We've all seen the TV show or movie where a car crashes into another, flips over, spills gas and sends flames and smoke billowing towards the sky, right? Well, if that car doesn't crash, that gas isn't spilled and those flames don't start messing up the environment. So goes a simplistic interpretation of an argument automakers are making to get fuel-economy credits for safety features, as reported by The Wall Street Journal.

According to logic (which some might say is tortured or shaped somewhat like a pretzel), safety features like automatic braking and lane-departure systems help prevent accidents. And while those accidents aren't always as dramatic as the cinematic scene described above, they do bottle up the roads and force more people to idle in traffic jams, increasing greenhouse-gas emissions as a result.
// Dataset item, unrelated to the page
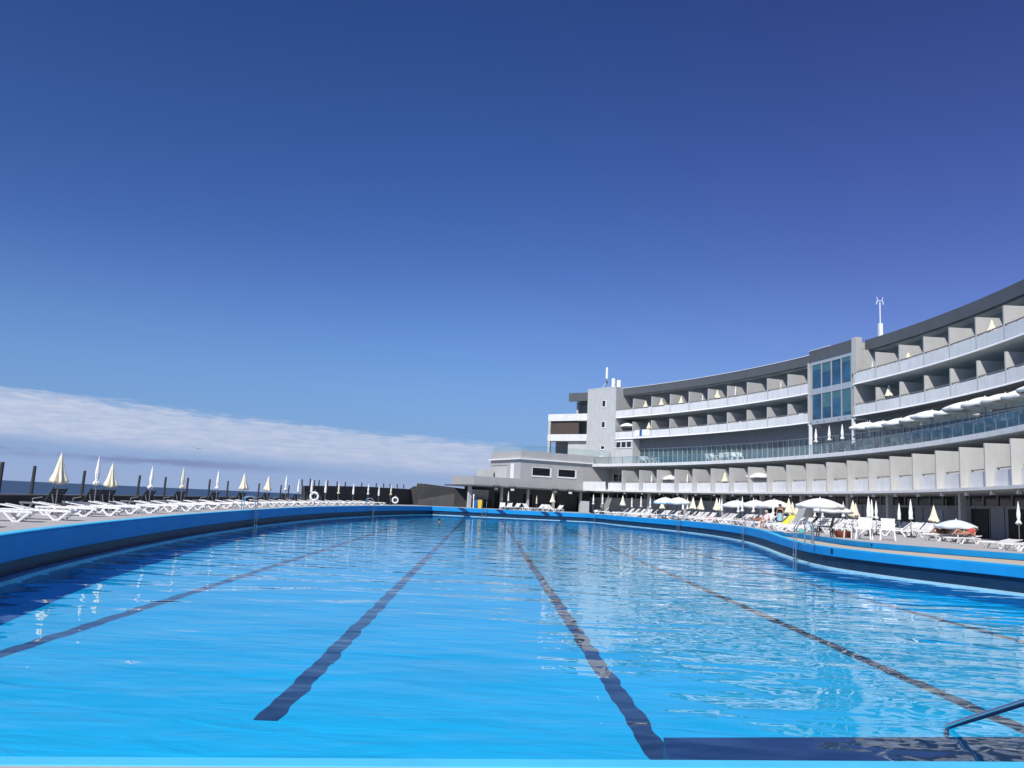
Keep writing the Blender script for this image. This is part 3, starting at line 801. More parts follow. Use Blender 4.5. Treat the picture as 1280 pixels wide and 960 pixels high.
# tower at the far end of the arc
mb = MB()
def quadprism(p, z0, z1): return MB().hexa([(q[0], q[1], z0) for q in p] + [(q[0], q[1], z1) for q in p])
T0 = arc(-.12, 0.06); T1 = arc(-.12, -1.52)
rad = Vector((cos(thk(-.7)), sin(thk(-.7))))
T2 = T1 + rad * 6; T3 = T0 + rad * 6
HP('tower_wall', quadprism([T0, T3, T2, T1], 1.0, 19.05), m_white)
HP('tower_cap', quadprism([T0 - rad * .04, T3, T2, T1 - rad * .04], 19.052, 19.12), m_whitem)
td = (T1 - T0).normalized()
def on_tower(a, z0, w, h, m, name, frame=True):
    p = T0 + td * a; o_ = -rad
    q = [p, p + td * w, p + td * w + o_ * .03, p + o_ * .03]
    b = HP(name, quadprism(q, z0, z0 + h), m)
    if frame:
        mb = MB()
        for (u0, u1, v0, v1) in ((-.12, w + .12, -.14, 0), (-.12, 0, 0, h), (w, w + .06, 0, h), (-.12, w + .06, h, h + .06)):
            q = [p + td * u0, p + td * u1, p + td * u1 + o_ * .07, p + td * u0 + o_ * .07]
            k_ = len(mb.v); mb.hexa([(a_.x - hb.x, a_.y - hb.y, z0 + v0) for a_ in q] + [(a_.x - hb.x, a_.y - hb.y, z0 + v1) for a_ in q])
        mb.build('frame', m_whitem, b)
    return b
on_tower(2.05, 16.35, .62, .85, m_dglass, 'tower_window'); on_tower(2.05, 13.3, .62, .8, m_dglass, 'tower_window')
on_tower(2.0, 10.15, .7, .42, m_dglass, 'tower_window'); on_tower(2.3, 8.0, .75, 1.2, m_whitem, 'tower_door', False)
# end wing beyond the tower
W0 = T1 + rad * .9; W1 = Vector((8.9, 127.5)); wd = (W1 - W0).normalized(); wn = Vector((wd.y, -wd.x))
if wn.y > 0: wn = -wn
wl = (W1 - W0).length
def wing(a0, a1, d0, d1, z0, z1): # d = depth behind the front line
    q = [W0 + wd * a0 - wn * d0, W0 + wd * a1 - wn * d0, W0 + wd * a1 - wn * d1, W0 + wd * a0 - wn * d1]
    return quadprism(q, z0, z1)
HP('parapet', wing(-.1, wl, 0, .2, 14.563, 15.615), m_para); HP('parapet', wing(-.1, wl, 0, .2, 11.511, 12.515), m_para)
HP('parapet', wing(wl - .2, wl, .2, 9, 14.563, 15.615), m_para); HP('parapet', wing(wl - .2, wl, .2, 9, 11.511, 12.515), m_para)
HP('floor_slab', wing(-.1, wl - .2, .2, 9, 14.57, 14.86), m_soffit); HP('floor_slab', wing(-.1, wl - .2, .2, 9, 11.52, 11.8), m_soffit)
HP('corner_column', wing(wl - .42, wl - .02, .05, .45, 8.0, 11.51), m_white); HP('corner_column', wing(wl - .42, wl - .02, .05, .45, 12.515, 14.56), m_white)
HP('slat_shutter', wing(wl * .3, wl - .5, .3, .4, 12.4, 14.56), m_brown)
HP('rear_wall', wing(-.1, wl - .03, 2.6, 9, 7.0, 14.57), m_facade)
HP('wing_window', wing(.1, wl * .28, 2.52, 2.59, 12.2, 14.2), m_glass)
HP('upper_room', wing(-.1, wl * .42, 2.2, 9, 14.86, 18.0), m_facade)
HP('upper_window', wing(.15, wl * .36, 2.1, 2.19, 15.0, 17.1), m_glass)
HP('side_wall', wing(wl * .42, wl * .46, 1.6, 4, 14.86, 17.6), m_white)
HP('roof_fascia', wing(-.1, wl * .56, .35, .9, 17.6, 18.85), m_dark); HP('roof_slab', wing(-.1, wl * .56, .9, 9, 17.9, 18.8), m_dark)
HP('lower_wall', wing(-.1, wl * .55, .5, 2.6, 7.0, 11.5), m_white)

# aerials on the roof
def at_top(x_img, s): k_ = arc_k(x_img, s); return arc(s, k_)
p = at_top(756, 1.2)
am = thing('antenna_mast', 'white panel antenna on a thin braced pole on the tower roof', 'antenna', (p.x, p.y, 19.12))
sharp_smooth(MB().tube([(0, 0, 0), (0, 0, 1.75)], .06, 8).build('pole', m_pole, am))
sharp_smooth(MB().tube([(0, 0, 1.55), (0, 0, 1.6), (0, 0, 3.2), (0, 0, 3.3)], [.1, .19, .19, .08], 12).build('panel_antenna', m_whitem, am))
MB().tube([(0, 0, 1.2), (-.75, -.3, 0)], .025, 6).build('brace', m_whitem, am)
MB().box(-.12, .12, -.12, .12, .9, 1.15).build('clamp', m_black, am)
for q, (xi, w, h) in enumerate(((764.6, .28, 1.5), (771.5, .3, 1.15))):
    p = at_top(xi, 1.6)
    o = MB().tube([(0, 0, 0), (0, 0, h), (0, 0, h + .06)], [w, w, w * .9], 14).build('roof_vent_pipe', m_whitem, None, loc=(p.x, p.y, 19.12)); sharp_smooth(o)
    tag(o, ('taller white vent cylinder beside the antenna pole on the tower roof', 'shorter fatter white vent cylinder at the edge of the tower roof')[q], 'vent pipe')
p = at_top(1103, 3)
a2 = thing('roof_aerial', 'tall white aerial pole with a curved two-pronged head on the hotel roof', 'antenna', (p.x, p.y, 18.6))
MB().box(-.17, .17, -.17, .17, 0, 2.2).build('base_column', m_whitem, a2)
sharp_smooth(MB().tube([(0, 0, 2.1), (0, 0, 4.3)], .055, 8).build('pole', m_whitem, a2))
MB().tube([(-.3, 0, 4.1), (-.33, 0, 4.3), (-.2, 0, 4.45), (0, 0, 4.48), (.2, 0, 4.45), (.33, 0, 4.3), (.3, 0, 4.1)], .045, 6).build('cross_arm', m_whitem, a2)
for dx in (-.24, .24): MB().tube([(dx, 0, 4.4), (dx * 1.2, 0, 4.85)], .03, 6).build('antenna', m_whitem, a2)

# ------------------------------------------------------------------ pavilion
P0, P1, P2 = Vector((-1.75, 109.0)), Vector((4.35, 112.0)), Vector((17.6, 118.5))
fd = (P2 - P0).normalized(); fb = Vector((-fd.y, fd.x))
PV = thing('pool_pavilion', 'low grey flat-roofed pavilion with two slot windows beside the hotel tower', 'building', (4, 114, 1.0))
pv = Vector((4, 114, 1.0))
L1 = (P1 - P0).length; L2 = (P2 - P0).length
def PP(name, a0, a1, d0, d1, z0, z1, m, parent=PV, bevel=0):
    q = [P0 + fd * a0 + fb * d0, P0 + fd * a1 + fb * d0, P0 + fd * a1 + fb * d1, P0 + fd * a0 + fb * d1]
    return MB().hexa([(p.x - pv.x, p.y - pv.y, z0 - pv.z) for p in q] + [(p.x - pv.x, p.y - pv.y, z1 - pv.z) for p in q]).build(name, m, parent, bevel=bevel)
PP('wall', L1, L2, 0, 9, 4.0, 7.72, m_grey)
PP('parapet', L1, L2, .0, 9.0, 7.9, 8.9, m_grey)
PP('cornice', L1 - .35, L2, -.28, 9.3, 7.722, 7.898, m_whitem)
PP('wing_parapet', 0, L1 - .002, 0, 7, 3.98, 5.12, m_grey)
PP('roof_canopy', -1.2, L2, -.55, 6.9, 3.80, 3.975, m_dark)
PP('back_wall', 0.4, L2, 3.4, 3.7, 1.0, 3.8, mat('pavilion back wall', (.11, .115, .12), .7, .15, .6))
for a, w, m in ((-.5, .42, m_white), (4.2, .3, m_grey), (8.2, .3, m_grey), (12.2, .3, m_grey), (16.6, .3, m_grey), (20.2, .3, m_grey)):
    PP('column', a, a + w, .3, .3 + w, 1.0, 3.80, m)
PP('bar_counter', 1.0, 3.6, 1.6, 2.4, 1.0, 2.1, m_black)
PP('bar_panel', .6, 3.5, 2.6, 2.8, 2.1, 3.4, m_grey)
for a0, a1 in ((4.9, 6.0), (9.3, 10.6), (13.6, 14.6), (18, 19)): PP('doorway', a0, a1, 3.3, 3.39, 1.0, 3.1, m_black)
# slot windows: measured on the front plane
def on_front(x, y):
    r = wray(x, y); n_ = fb; t = (P0.x * n_.x + P0.y * n_.y) / (r.x * n_.x + r.y * n_.y); q = r * t
    return (Vector((q.x, q.y)) - P0).dot(fd), H + q.z
for (xa, ya, xb, yb) in ((665.6, 584.3, 687.6, 594.0), (697.8, 586.6, 718.8, 595.6)):
    a0, z1 = on_front(xa, ya); a1, _ = on_front(xb, ya); _, z0 = on_front(xa, yb)
    w = PP('slot_window', a0, a1, -.03, .04, z0, z1, m_dglass)
    mb = MB()
    for (u0, u1, v0, v1) in ((a0 - .05, a1 + .26, z0 - .2, z0), (a1, a1 + .26, z0, z1 + .06), (a0 - .05, a0, z0, z1 + .06), (a0 - .05, a1 + .26, z1, z1 + .06)):
        q = [P0 + fd * u0 - fb * .07, P0 + fd * u1 - fb * .07, P0 + fd * u1 + fb * .03, P0 + fd * u0 + fb * .03]
        mb.hexa([(p.x - pv.x, p.y - pv.y, v0 - pv.z) for p in q] + [(p.x - pv.x, p.y - pv.y, v1 - pv.z) for p in q])
    mb.build('frame', m_whitem, w)
PP('side_door', L1 - .04, L1 + .02, 1.9, 2.8, 5.12, 7.2, m_whitem)
PP('side_panel', L1 - .05, L1 + .02, 3.9, 8.6, 5.12, 6.9, m_white)
PP('panel_rail', L1 - .07, L1 + .02, 3.85, 8.65, 6.9, 7.0, m_pole)
for (a0, a1, d0, d1) in ((L1 + .1, L2, .2, .225), (L1 + .1, L1 + .125, .23, 8.8)): PP('balustrade_glass', a0, a1, d0, d1, 8.9, 9.75, m_rail)
PP('side_block', L1 - 1.9, L1 - .4, 7.2, 9.5, 4.0, 6.4, m_white)
# floodlights in frames under the canopy edge
fl = None
for q, a in enumerate((3.0, 5.4, 12.0, 14.4)):
    p = P0 + fd * a - fb * .62
    t = thing('floodlight', '', 'floodlight', (p.x, p.y, 3.55), atan2(fd.y, fd.x), 'floodlights along the pavilion eaves')
    t['label'] = 'small dark framed floodlight under the pavilion eaves, %s from the stone wall' % ORD[q + 1]
    mb = MB(); mb.bar((-.45, 0, .5), (.45, 0, .5), .04, .04); mb.bar((-.45, 0, 0), (-.45, 0, .5), .04, .04); mb.bar((.45, 0, 0), (.45, 0, .5), .04, .04); mb.build('bracket', m_black, t)
    MB().box(-.22, .22, -.06, .1, -.1, .16).build('lamp_housing', m_whitem if q in (1, 3) else m_pole, t)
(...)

In this case, making the argument Alliance of Automobile Manufacturers, which represents a number of major automakers, including General Motors, Ford and Toyota. That group, which is charged with boosting their light-duty vehicles' collective fuel economy to a Corporate Average Fuel Economy (CAFE) of 54.5 miles per gallon (which is equal to about 40 mpg in real-world figures), wants to get some fuel-economy credits for their safety features. New cars sold today average about 25 mpg on the EPA sticker. While the federal government has so far said no dice, UC Riverside estimates that accident-avoidance features and other traffic-flow advancements can help cut down vehicle emissions by as much as 30 percent.